At Tribal Council, there's talk of how Tyrone's leadership has sometimes led to "turf wars." NaOnka says "Survivor" is the hardest thing she's done since she got a divorce. The vote is clearly coming down to these two. Tryone and Yve vote for NaOnka, with Tryone noting that "this is a grown folks game." But everyone else (including that recent influx of young folks on the tribe) votes Tyrone out. (Meanwhile Dan -- who, let's remember, can barely walk -- is somehow still in the game?)
Next week: Now Dan thinks he might want to quit. Marty tries to impress folks with his chess abilities. And Probst promises yet another twist. (Looks like Mark Burnett's working overtime to keep this season on the rails.)

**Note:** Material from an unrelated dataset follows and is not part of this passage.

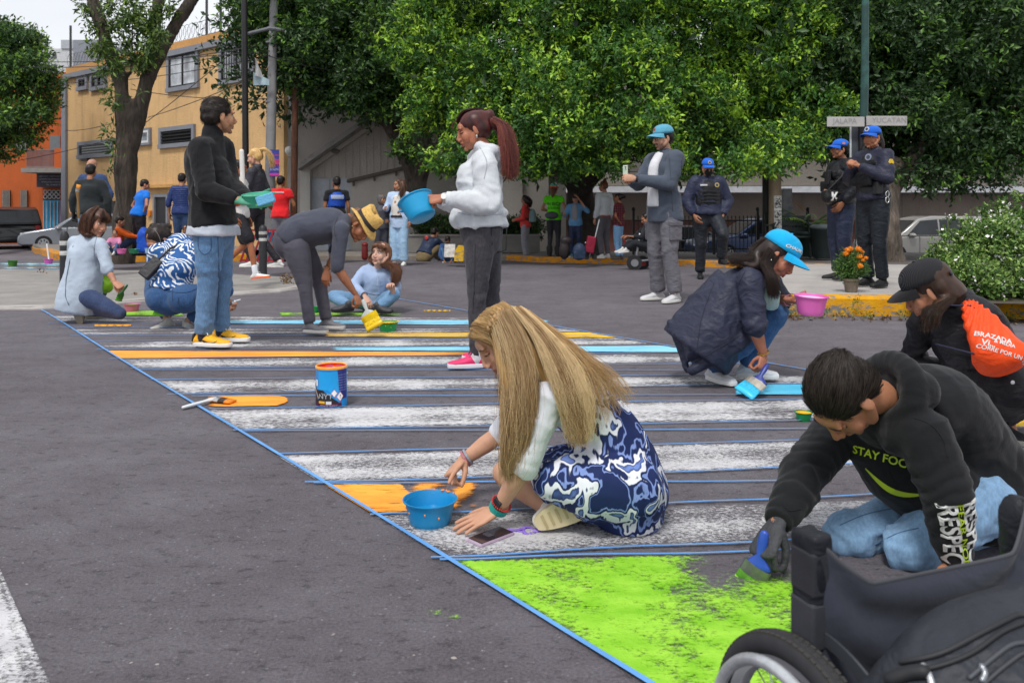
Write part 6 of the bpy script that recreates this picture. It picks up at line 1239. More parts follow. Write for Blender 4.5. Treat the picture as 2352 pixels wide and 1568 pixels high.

Coming soon: Check this blog later for a photo gallery from this week's show.

Comments
Survivor on CPR
Thu, 10/14/2010 - 15:26 — dcircostalest we forget that the 'medallion of power" was also unceremoniously yanked in this episode (which will henceforth be known as the 'CTRL + ALT + DEL' of Survivor Nicaragua).
An even better twist? Drop the Robfather and Evil Russell in by helicopter with one immunity idol each and see if they could win it.
I love that!
Sat, 10/16/2010 - 16:47 — togburn (author)The CTRL + ALT + DEL of "Survivor: Nicaragua." That's so true.
You're right, I'm remiss in not mentioning the ouster of the much-derided (and cheesily named) "Medallion of Power." Let's hope they never decide to bring that back!